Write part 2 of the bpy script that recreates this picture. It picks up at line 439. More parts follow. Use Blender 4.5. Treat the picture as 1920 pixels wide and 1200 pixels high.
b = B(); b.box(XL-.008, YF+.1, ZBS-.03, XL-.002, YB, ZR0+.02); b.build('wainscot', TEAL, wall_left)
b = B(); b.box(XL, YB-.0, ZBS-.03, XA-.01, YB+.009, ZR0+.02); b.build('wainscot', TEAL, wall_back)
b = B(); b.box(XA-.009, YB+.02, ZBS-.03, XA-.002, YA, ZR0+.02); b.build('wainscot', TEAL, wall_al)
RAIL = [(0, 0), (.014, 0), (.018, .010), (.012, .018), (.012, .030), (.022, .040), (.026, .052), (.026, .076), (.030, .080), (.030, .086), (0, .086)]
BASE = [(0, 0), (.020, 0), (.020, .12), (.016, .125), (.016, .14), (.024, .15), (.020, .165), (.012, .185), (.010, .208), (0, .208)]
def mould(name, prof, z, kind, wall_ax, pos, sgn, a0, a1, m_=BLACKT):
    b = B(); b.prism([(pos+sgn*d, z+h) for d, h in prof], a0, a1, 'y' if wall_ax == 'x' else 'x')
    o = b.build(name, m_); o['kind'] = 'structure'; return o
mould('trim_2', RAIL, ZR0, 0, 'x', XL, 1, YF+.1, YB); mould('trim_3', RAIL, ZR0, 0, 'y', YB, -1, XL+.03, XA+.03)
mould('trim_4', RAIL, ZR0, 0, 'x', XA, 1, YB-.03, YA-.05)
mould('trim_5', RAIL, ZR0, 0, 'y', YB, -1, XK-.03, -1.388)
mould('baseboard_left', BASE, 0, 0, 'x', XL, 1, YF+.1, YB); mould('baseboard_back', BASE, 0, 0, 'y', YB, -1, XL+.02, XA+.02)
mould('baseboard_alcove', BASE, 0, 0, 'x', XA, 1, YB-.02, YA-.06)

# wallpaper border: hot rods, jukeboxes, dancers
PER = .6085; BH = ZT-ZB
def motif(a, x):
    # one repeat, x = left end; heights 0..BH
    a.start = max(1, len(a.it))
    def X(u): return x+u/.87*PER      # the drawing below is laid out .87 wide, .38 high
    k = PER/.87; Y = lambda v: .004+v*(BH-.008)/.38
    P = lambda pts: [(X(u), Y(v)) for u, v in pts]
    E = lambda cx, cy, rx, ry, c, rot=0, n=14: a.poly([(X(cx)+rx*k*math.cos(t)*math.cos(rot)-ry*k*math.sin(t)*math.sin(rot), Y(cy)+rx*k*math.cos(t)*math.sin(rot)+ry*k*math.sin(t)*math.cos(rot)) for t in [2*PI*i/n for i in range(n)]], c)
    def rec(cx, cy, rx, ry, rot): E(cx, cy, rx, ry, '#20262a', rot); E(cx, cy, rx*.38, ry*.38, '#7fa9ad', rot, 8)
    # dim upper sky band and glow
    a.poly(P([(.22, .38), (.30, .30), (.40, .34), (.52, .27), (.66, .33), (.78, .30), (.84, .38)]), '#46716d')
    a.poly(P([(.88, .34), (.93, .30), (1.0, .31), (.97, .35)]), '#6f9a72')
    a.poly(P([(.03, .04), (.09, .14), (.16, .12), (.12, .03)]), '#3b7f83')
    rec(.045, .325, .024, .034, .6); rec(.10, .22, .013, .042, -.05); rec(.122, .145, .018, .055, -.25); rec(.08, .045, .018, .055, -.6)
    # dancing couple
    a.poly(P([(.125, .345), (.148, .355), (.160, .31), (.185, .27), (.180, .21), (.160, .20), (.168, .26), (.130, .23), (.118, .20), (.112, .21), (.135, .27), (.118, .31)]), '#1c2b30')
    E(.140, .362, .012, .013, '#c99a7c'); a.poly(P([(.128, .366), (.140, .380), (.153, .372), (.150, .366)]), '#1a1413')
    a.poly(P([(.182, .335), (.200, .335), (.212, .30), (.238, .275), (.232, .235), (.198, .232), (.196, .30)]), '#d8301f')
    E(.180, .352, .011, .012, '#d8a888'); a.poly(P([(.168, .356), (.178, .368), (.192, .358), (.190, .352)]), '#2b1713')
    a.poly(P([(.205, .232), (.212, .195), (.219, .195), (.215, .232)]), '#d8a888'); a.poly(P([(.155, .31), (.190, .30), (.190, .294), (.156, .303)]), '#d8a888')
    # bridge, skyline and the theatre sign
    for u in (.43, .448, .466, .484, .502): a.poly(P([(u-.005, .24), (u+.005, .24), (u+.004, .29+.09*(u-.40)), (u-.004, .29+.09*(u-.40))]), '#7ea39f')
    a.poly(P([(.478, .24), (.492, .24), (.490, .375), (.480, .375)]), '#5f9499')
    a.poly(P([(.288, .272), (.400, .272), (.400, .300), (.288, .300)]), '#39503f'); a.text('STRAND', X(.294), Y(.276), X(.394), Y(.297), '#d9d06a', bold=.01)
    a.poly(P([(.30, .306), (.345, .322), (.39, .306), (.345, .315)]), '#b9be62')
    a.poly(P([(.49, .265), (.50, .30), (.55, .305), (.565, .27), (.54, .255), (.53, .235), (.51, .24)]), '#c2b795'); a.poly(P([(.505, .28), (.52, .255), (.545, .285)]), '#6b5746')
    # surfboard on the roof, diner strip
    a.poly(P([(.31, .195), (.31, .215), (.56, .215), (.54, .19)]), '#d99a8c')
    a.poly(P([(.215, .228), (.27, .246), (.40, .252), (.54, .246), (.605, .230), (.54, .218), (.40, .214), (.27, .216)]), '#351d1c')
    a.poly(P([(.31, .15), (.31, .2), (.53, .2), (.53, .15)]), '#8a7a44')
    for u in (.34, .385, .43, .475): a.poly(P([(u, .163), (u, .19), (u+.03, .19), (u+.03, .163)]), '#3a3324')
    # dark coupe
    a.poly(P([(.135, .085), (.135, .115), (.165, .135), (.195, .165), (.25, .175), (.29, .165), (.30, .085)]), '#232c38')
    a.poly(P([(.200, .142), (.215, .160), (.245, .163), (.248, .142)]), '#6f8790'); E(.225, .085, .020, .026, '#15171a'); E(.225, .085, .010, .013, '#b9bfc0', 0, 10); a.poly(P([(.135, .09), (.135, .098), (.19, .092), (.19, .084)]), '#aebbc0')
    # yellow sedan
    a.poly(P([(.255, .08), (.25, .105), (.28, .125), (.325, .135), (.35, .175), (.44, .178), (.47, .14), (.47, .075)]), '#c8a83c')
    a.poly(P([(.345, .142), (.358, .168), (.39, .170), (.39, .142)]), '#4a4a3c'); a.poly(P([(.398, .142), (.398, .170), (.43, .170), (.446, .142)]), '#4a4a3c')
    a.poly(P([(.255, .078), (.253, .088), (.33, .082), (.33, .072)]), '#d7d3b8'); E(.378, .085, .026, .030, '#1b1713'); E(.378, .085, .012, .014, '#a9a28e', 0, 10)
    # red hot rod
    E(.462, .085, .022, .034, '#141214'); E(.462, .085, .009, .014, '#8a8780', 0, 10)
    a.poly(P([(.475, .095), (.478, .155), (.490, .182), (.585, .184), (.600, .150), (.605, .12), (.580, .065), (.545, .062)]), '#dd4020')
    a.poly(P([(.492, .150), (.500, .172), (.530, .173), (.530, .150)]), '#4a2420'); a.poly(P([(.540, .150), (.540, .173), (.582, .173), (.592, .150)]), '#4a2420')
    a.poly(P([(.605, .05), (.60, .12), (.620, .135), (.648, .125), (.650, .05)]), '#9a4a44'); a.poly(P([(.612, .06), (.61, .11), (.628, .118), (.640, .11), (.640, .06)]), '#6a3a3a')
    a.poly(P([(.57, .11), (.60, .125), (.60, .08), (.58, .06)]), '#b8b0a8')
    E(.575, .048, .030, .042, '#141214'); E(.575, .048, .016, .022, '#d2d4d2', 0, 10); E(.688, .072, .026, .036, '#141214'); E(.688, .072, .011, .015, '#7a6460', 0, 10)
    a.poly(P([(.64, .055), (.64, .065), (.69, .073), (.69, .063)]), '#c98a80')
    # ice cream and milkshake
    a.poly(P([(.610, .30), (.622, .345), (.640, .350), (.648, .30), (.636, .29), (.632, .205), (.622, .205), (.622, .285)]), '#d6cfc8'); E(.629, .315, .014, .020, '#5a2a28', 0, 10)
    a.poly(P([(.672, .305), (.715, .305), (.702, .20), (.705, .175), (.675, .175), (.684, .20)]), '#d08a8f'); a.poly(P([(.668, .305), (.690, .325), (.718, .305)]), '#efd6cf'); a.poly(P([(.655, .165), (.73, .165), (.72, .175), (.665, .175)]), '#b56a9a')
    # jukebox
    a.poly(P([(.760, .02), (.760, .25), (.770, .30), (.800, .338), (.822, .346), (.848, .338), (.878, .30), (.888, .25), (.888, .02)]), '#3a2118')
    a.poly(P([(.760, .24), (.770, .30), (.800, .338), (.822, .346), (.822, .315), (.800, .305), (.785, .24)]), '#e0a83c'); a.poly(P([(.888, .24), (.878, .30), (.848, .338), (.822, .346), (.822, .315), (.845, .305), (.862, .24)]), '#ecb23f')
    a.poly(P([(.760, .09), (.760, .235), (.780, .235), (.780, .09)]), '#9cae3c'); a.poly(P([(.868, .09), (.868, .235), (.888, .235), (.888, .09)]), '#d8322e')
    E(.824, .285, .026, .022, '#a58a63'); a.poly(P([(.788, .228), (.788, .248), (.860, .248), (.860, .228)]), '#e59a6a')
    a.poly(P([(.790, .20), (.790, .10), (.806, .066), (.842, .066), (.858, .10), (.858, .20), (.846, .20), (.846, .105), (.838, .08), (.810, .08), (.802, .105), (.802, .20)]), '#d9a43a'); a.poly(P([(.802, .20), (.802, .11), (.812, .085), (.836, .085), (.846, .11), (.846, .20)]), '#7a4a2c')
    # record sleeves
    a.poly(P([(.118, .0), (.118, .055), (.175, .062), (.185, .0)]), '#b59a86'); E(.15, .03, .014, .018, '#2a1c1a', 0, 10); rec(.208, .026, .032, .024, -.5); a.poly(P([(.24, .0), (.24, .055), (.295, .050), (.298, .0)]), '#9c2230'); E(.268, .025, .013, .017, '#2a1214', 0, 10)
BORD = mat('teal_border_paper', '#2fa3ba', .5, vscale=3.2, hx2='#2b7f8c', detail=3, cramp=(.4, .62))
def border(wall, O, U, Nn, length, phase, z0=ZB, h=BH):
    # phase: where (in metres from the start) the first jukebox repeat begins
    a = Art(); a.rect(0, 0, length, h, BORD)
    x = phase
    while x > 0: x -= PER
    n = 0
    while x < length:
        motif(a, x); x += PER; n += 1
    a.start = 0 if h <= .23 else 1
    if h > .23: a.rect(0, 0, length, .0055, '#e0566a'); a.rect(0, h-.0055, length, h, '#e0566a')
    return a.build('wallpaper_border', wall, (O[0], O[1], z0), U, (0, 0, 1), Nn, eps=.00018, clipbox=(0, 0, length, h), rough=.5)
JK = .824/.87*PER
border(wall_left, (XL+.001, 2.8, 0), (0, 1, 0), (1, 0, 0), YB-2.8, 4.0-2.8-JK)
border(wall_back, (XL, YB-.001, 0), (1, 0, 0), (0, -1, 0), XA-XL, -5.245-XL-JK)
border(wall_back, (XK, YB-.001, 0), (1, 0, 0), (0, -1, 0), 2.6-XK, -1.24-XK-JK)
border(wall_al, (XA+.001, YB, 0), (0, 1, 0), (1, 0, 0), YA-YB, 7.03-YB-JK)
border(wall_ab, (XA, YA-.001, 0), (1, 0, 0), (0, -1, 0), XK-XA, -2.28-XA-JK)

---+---

Problem:
Pull out every line in the material above where "high" occurs.

Solved problem:
Write part 2 of the bpy script that recreates this picture. It picks up at line 439. More parts follow. Use Blender 4.5. Treat the picture as 1920 pixels wide and 1200 pixels high.
    def X(u): return x+u/.87*PER      # the drawing below is laid out .87 wide, .38 high